Minha mãe saiu do interior de São Paulo, sozinha com apenas 15 anos de idade, pra vir trabalhar em casas de família na capital. Trabalhou muito pra mandar ajuda aos pais, que eram colonos na fazenda de onde tinha saído. Trabalhou em várias casas e aos 17 anos conheceu meu pai, se casaram e voltaram pra fazenda, onde tinham trabalho de lavradores nas plantações de café. Após alguns anos retornaram a São Paulo, onde nasceram 4 dos 9 filhos.
Tento não me ofender quando ouço alguem dizer que tive sorte, ou quando alguém se antecipa em me julgar como se tivesse nascido numa família rica, mas infelizmente no Brasil é assim, te julgam apenas pelas aparências. Muitas vezes cheguei à escola atrasado, pois tinha que aguardar minha irmã chegar da educação física, pra eu poder pegar o tênis com ela pra eu poder ir à escola, pois dividíamos o mesmo calçado.
Às vezes, quando sou convidado a ministrar uma palestra ou seminário, aguardo as pessoas se acomodarem e fico imaginando se entre eles não teria alguém com a mesma origem que a minha... Nunca subestimo ninguém...

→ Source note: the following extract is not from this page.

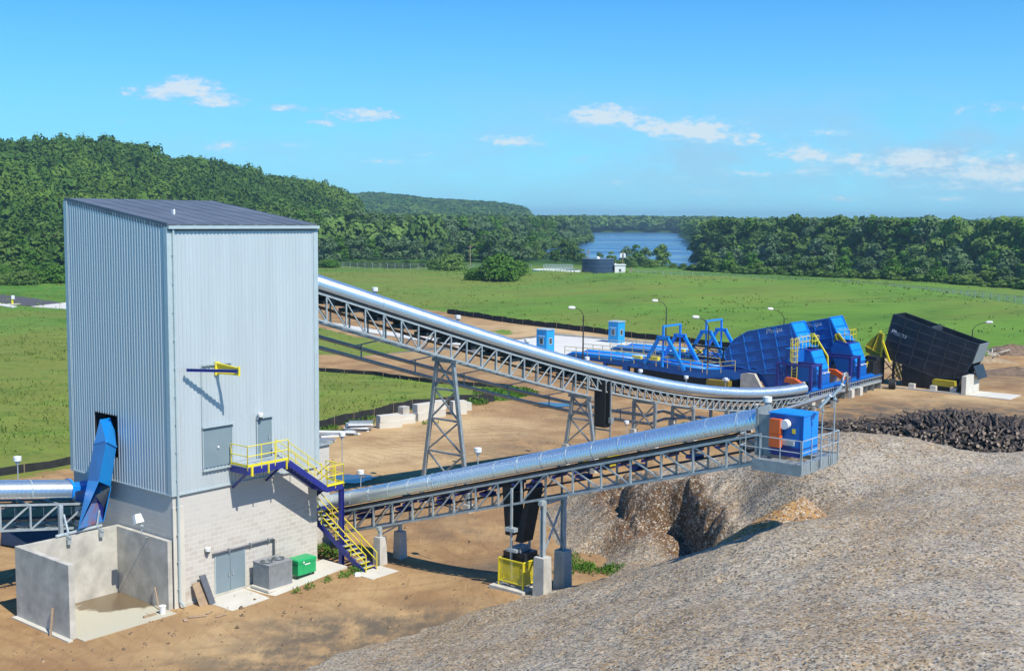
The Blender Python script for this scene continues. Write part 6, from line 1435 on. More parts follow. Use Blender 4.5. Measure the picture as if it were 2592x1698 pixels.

Tenho muitas lembranças das escolas públicas, pobres e mal assistidas de São Paulo, mais precisamente da Cohab de Carapicuiba, onde aprendi a ter amor pelos estudos e onde fui espancado e torturado pela polícia por mais de 5 horas junto com outros colegas de classe, tendo no final da tortura que implorar pela vida, enquanto mantinham uma arma em minha cabeça, com os policiais se divertindo num jogo sádico chamado roleta russa. Nosso único crime foi gostar demais daquela escolinha e frequentá-la até mesmo nos fins de semana, que era nossa única opção de esporte e lazer.
É uma história longa, muito triste às vezes, mas muito bonita também. Não me vejo como herói nem nada, não acho que sou melhor do que ninguém nem me sinto na condição de dar conselhos. O que eu mais gosto na minha história é saber que no lugar de onde vim existem mais "Joãos" como eu, até com mais potencial, que precisam apenas de um empurrãozinho, de uma chance...

Comentários

Anônimo disse…
Nossa! Acho que meu saco é muito pequeno pra ler tudo isso! Que porcaria de matéria.
Giulia disse…
Cansou? Pobrezinho, é dos cansadinhos...
Ricardo Rayol disse…
Giulia, benvinda de volta, ou eu estou atrasadissimo com as visitas. Nada mais maneiro do que ler a respeito sobre quem vence. E, na minha modesta opiniã, se um cara tem saco pequeno deve ter o bilau menor ainda, é lógico?